Diceva di essere rimasto scandalizzato dal fatto che La Malfa aveva imposto il giovane figlio Giorgio nel seggio di Salerno.
«Motivazione debole. Però magari c’era un più profondo dissidio politico».
Tanto da lasciare un partito occidentale, mercato libero, capitalismo e diventare marxista?
«Non bisogna fare del moralismo. Cambiare idea è legittimo e utile».
I voltagabbana sono fastidiosi quando vanno a fare i maestrini dall’altra parte.
«Non riesco a capire quelli che hanno una fede cieca in qualcosa e poi la stessa fede cieca nella cosa opposta. Chi cambia idea dovrebbe essere lacerato da enormi dubbi».
Chi non ti piace a destra?
«Gli spreconi».
Cioè?
«Il ministro Castelli. La riforma della giustizia è da fare. Castelli rischia di sprecare questa occasione. Finora grande casino ma nulla di fatto».
Chi butteresti dalla torre fra Fazio e Ricci?
«Salverei Fazio, salverei Ricci».
Non è consentito.
«Fazio ha il dono dell’ironia. Ricci è un organizzatore da cui non si può prescindere. Dolorosamente buttiamo giù Fazio».
Santoro-Vespa?
«Salvo Vespa. Per l’utilità generale della sua trasmissione».
Quella di Santoro è inutile?
«Mai scoperto qualcosa? Ha rivelato verità nascoste? È ideologico».
Vespa no?
«Vespa è fattuale, fa domande concrete».
C’è chi sostiene che è un adulatore del potere, qualsiasi potere.
«È uno che tiene conto dei rapporti di forza».
Infatti disse che il suo editore di riferimento era la Dc.
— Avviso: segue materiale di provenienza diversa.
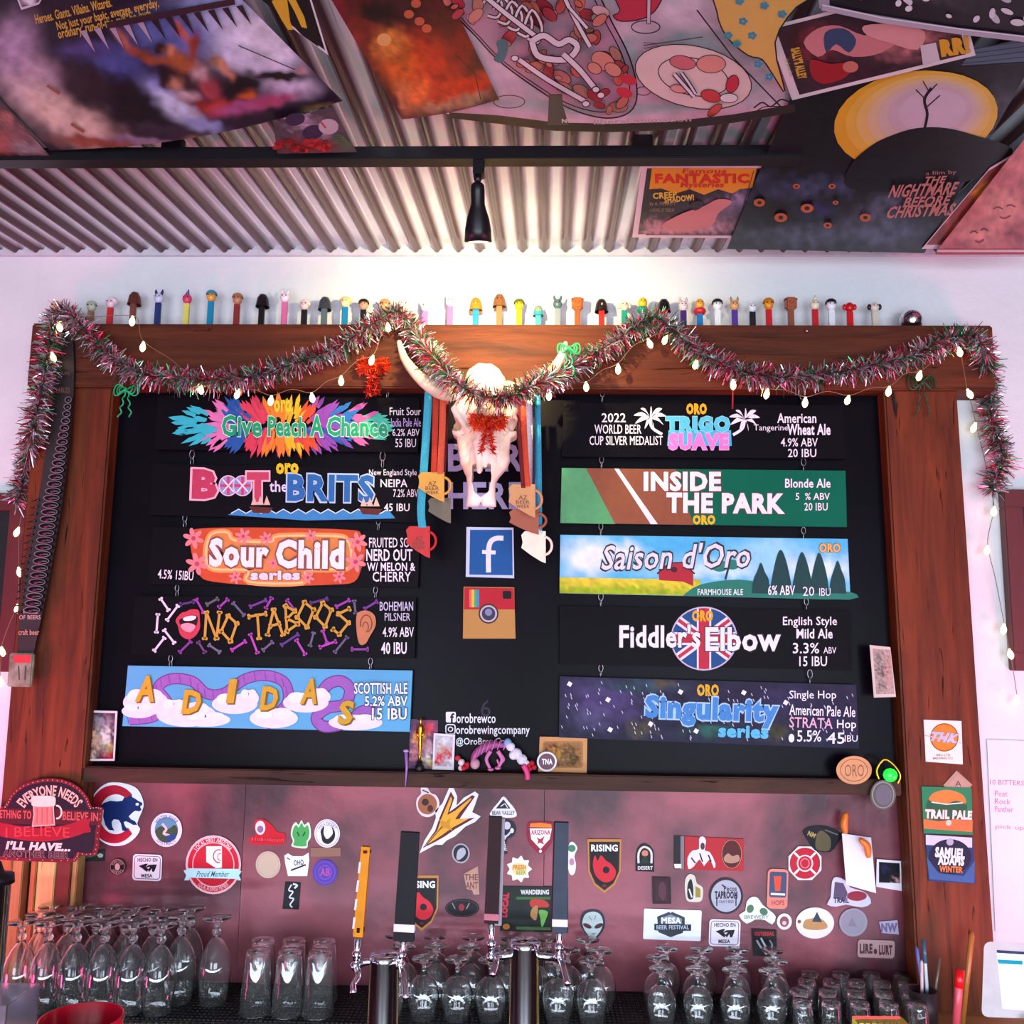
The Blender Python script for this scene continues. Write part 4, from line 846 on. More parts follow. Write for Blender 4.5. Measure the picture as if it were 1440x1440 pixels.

«E fu coraggioso a dirlo».
Sgarbi-Urbani?
«Sgarbi. Fare casino, pensare alla propria immagine non è fare politica».
Fassino-Rutelli?
«Salviamo Rutelli».
Che t’ha fatto Fassino?
«È prigioniero di un pezzo del suo partito che gli impedirà di costruire una sinistra moderna».
Mentana-Mimun?
«Chiedo un’eccezione. Voglio salvare tutti e due. Mentana fa il tg più leggero e più godibile che si sia. Mimun che è riuscito a fare in Rai dei tg che si potevano vedere, non ingessati…».
Sfiori l’adulazione.
«Vorrei buttare dalla torre Maurizio Costanzo ma non posso».
Perché non puoi?
«È uno degli uomini più potenti d’Italia».
Perché lo vuoi buttare?
«La sua trasmissione all’inizio degli anni ’90 affrontava i problemi e li sviscerava. Adesso è una cosa di varietà, un salotto di niente…».